The Pacific Northwest is shaped by the culture and history of Indigenous peoples who have called this region home since time immemorial. As leaders of foundations explicitly focused on racial justice working in the states of Washington and Oregon, it is impossible for us to ignore one of the country’s most profound injustices unfolding right in our backyards: the historical oppression of the Chinook Nation and the ongoing roadblocks to restore federal recognition.

Federal tribal recognition allows for Native American tribes to possess a measure of sovereignty in the eyes of the federal government, and ensures access to federal and state resources to fund housing, public health and educational opportunities. After more than a century of hard work, the Chinook Nation was formally recognized at the end of the Clinton administration more than 20 years ago. This rightful recognition was rescinded by the George W. Bush administration just 18 months later in 2002. Rescinding federal recognition was a declaration that the tribe’s sovereignty no longer existed in the eyes of the government, and this decision has led to unconscionable realities for the Chinook people.

The present-day impacts of the historical oppression of the Chinook community are clear: stolen lands, removal from villages, forcing children to attend boarding schools and denial of access to subsistence on their own lands are all part of our story as a nation. And we refuse to let this ongoing oppression continue.

Each of our foundations has a deep commitment to Washington and Oregon. Through this work we have each found our way, through varying paths, to partnership with the Chinook Nation. Too often, we ask ourselves a familiar question: “Why must the work of justice, healing and reconciliation always rest on the shoulders of those oppressed?”

With so many lives on the line, federal recognition shouldn’t be this difficult to achieve. In fact, every tribe that participated in the Chehalis River Treaty negotiations, the 1855 negotiations asking tribal representatives to leave their land, is recognized by the federal government today. All except the Chinook.

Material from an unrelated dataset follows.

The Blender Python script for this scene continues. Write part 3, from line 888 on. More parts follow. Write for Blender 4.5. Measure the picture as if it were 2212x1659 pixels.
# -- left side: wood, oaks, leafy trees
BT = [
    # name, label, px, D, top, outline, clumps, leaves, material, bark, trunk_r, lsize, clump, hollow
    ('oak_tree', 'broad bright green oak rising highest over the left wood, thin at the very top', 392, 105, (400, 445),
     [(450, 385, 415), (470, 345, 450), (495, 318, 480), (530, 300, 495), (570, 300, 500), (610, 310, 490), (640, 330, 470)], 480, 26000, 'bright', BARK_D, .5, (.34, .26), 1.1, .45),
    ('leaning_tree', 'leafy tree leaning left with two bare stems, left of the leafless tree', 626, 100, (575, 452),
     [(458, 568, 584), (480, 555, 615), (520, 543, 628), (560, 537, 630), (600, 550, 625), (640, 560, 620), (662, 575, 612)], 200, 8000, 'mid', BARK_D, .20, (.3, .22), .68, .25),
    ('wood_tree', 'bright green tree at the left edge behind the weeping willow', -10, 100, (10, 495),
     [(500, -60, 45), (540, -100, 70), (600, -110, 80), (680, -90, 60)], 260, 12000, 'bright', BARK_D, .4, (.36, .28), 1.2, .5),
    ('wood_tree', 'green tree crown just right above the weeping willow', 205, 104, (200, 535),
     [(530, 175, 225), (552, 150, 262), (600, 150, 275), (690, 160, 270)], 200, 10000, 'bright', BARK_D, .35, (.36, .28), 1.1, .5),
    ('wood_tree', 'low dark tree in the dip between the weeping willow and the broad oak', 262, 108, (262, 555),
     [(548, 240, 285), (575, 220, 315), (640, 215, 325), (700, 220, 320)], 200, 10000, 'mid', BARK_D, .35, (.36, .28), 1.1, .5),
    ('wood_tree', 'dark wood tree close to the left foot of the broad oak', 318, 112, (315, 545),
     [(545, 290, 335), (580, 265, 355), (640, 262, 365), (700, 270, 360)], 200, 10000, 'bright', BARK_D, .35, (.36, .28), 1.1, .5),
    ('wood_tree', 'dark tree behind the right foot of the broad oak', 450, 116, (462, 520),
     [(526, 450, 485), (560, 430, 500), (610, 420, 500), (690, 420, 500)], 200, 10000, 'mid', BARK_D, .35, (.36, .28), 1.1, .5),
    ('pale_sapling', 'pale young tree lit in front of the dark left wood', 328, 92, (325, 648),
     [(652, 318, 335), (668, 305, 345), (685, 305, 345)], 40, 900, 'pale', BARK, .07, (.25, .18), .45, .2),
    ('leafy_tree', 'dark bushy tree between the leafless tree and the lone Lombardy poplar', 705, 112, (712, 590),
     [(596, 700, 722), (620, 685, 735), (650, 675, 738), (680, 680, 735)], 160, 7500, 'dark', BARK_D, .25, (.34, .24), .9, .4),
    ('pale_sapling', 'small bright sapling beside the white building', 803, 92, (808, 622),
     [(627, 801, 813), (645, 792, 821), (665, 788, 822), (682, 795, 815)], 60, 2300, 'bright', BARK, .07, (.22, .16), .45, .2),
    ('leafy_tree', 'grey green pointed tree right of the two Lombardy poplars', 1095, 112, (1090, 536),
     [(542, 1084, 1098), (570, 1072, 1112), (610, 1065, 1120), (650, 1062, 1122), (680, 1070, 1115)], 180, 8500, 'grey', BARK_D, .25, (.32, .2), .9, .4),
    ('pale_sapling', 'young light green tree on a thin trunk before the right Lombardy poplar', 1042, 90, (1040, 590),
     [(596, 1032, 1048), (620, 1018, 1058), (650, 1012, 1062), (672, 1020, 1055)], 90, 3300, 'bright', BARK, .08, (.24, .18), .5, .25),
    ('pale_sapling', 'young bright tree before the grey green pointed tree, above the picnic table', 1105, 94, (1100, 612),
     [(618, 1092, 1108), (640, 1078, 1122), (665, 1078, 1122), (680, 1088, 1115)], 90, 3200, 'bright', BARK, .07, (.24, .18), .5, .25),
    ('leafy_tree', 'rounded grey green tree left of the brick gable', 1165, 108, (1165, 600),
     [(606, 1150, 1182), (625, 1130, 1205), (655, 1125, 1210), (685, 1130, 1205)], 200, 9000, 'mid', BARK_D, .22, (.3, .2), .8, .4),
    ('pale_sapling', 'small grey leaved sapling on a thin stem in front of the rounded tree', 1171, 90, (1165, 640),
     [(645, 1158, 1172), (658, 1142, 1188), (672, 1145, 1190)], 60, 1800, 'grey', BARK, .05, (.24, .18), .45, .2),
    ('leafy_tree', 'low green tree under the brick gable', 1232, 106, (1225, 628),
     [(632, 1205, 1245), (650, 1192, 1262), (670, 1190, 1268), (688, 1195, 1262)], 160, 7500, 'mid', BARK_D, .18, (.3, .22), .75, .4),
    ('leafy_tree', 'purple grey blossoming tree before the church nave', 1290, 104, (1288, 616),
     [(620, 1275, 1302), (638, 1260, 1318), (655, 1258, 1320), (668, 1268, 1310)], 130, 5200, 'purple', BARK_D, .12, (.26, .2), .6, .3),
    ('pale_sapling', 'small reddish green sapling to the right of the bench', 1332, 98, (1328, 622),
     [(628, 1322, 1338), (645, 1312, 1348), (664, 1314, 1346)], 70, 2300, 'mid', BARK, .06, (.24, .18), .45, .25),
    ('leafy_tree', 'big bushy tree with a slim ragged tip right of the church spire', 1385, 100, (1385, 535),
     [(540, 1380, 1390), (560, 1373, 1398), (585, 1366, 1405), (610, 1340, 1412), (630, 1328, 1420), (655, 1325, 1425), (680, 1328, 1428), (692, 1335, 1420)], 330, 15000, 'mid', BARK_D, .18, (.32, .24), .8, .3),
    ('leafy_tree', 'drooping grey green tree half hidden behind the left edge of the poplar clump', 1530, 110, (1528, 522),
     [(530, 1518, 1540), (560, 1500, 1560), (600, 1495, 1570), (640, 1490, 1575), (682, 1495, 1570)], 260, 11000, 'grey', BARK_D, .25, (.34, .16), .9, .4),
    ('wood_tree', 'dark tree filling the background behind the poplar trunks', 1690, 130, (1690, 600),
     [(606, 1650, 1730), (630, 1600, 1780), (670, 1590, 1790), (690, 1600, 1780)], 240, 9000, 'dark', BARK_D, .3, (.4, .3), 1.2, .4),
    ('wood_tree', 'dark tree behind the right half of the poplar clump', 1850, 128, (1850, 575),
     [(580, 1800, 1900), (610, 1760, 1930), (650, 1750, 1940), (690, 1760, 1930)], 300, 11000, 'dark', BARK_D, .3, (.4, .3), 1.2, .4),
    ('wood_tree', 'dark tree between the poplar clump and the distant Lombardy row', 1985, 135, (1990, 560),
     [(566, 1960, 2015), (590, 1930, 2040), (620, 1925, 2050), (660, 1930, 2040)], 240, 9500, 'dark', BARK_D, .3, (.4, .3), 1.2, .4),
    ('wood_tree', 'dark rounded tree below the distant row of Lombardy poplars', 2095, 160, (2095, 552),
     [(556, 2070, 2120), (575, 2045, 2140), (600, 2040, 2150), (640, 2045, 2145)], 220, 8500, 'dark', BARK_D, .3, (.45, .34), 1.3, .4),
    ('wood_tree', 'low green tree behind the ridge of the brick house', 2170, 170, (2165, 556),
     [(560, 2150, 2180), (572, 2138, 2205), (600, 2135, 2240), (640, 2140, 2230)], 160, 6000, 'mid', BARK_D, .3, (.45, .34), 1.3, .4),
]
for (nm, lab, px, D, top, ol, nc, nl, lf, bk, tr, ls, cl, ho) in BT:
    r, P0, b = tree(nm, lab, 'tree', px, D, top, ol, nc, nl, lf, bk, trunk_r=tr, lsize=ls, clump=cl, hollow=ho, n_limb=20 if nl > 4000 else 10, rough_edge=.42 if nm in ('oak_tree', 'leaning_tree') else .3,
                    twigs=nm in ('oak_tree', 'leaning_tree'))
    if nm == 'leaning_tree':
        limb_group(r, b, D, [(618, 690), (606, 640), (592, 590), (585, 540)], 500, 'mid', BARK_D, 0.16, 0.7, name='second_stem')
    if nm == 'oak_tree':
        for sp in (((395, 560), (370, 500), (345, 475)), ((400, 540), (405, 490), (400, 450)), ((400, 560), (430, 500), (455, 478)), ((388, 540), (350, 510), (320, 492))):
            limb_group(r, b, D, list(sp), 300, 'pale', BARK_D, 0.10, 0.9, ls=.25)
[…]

Yet the story of the Chinook people persists, even through unjust treatment by the United States government, as documented by our nation’s leading law experts on this matter — including the U.S. Department of Interior. We have collectively seen the efforts and resilience of the Chinook Nation, and the decision to remedy this historical wrong now lies with Congress. The nation drafted a bill and garnered profound support from local leaders, nonprofits, elected officials and tens of thousands of people across America.


This includes the unanimous support by all county commissioners governing Pacific County, Wahkiakum County, Clatsop County, and at various points, all neighboring tribes, including but not limited to, the Cowlitz Indian Tribe, Shoalwater Bay Tribe, Chehalis Tribe, Quinault Indian Nation, the Confederated Tribes of Grande Ronde and many more.

This commitment is in partnership with Marguerite Casey Foundation, Arcora Foundation, Group Health Foundation, Schultz Family Foundation, Satterberg Foundation, Northwest Health Foundation and Empire Health Community Advocacy Fund. As foundations that partner and work primarily with organizations focused on communities of color, we are encouraged and excited to see incredible support and advocacy from grantees and organizations serving Black, Latinx, Pacific Islander and Asian communities across the Northwest. It is long overdue for Congress to consider the Chinook Nation restoration legislation — legislation that would restore the nation to its rightful place as a federally recognized tribe in the United States.

This legislation will also benefit the broader communities that also call the Chinook lands home. The restoration will assure a much-needed economic boost, enhancement of critical resources and protection of the Pacific Northwest’s environment that can only happen from having a recognized tribe properly seated at the mouth of the Columbia River.

We are urging U.S. lawmakers representing Washington and Oregon to take action, but this restoration legislation and bill has yet to be championed through passage and implementation.

Congress has the power to make this legislative change. We urge people everywhere to stand with us and urge Congress to correct this historic injustice. With the growing number of Americans across the nation who support this effort, it will be impossible for our representatives to ignore the Chinook Nation any longer.